We’ve a trend for confining our Hamlets down to that one characteristic we can take away. Once Frances de la Tour was the woman, Jonathan Pryce the haunted madman, David Warner the unknown teenager, Alan Rickman the underpowered braniac; recently Maxine Peake was the woman, Michael Sheen the haunted madman, Ben Whishaw the unknown teenager, Benedict Cumberbatch the underpowered braniac. For goodness sake, “the Grunge Hamlet”. What Icke and Scott seem to argue is that Hamlet is a man, take him in all in all. To observe him perpetually would of course be to drive him insane, as it would anyone – as it seems to do to Ophelia and Claudius and Polonius, victims of Hamlet’s eavesdropping as much as Hamlet is of theirs, here all contenders for protagonist. And to confine him to one characteristic – “ghost/devil, acting/madness, be/not be” – is to rob him of the chance to grieve, to grow, to heal. We see him as we see a whole. This – this all encompassing production – shows him as the man, in the world, in this reality. Other Hamlets I can remember through scenes, through moments, through descriptions – but this Elsinore is one I remember in its totality, in everyone’s totalitarianism, in its inability to be taken down to one element, beyond, surprisingly, life.
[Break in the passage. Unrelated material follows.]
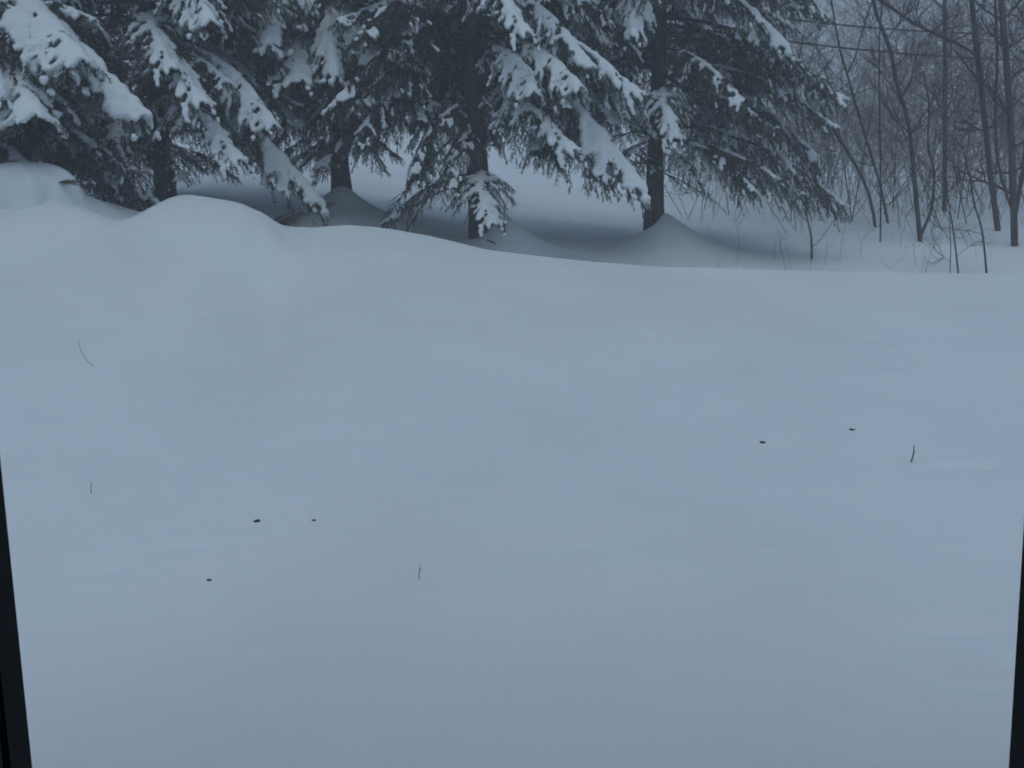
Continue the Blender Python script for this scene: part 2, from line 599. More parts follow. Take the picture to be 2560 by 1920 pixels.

Except of course, amidst everything else I’ll take from this Hamlet – its take on eavesdropping, its take on madness, its various loving relationships – one striking thing stands out: it’s a hopeful Hamlet, a Hamlet about love, a Hamlet about life. I loved this Hamlet. Behind every beautiful thing, there’s been some kind of pain – and painful though simply watching this suffering go on is, its end result is one of pure and true beauty.
This Hamlet also has kickass taste in music – as does Claudius. That helps too. Desire at the Harold Pinter Theatre, Street-Legal at the Old Vic – my cup runneth over. Hopefully Nina at the Young Vic will feature this or this, and if someone could organise a showing of Pat Garrett at the BFI, and persuade Anne Marie-Duff’s crow to sing “Every Grain of Sand”, that would be rather nice too.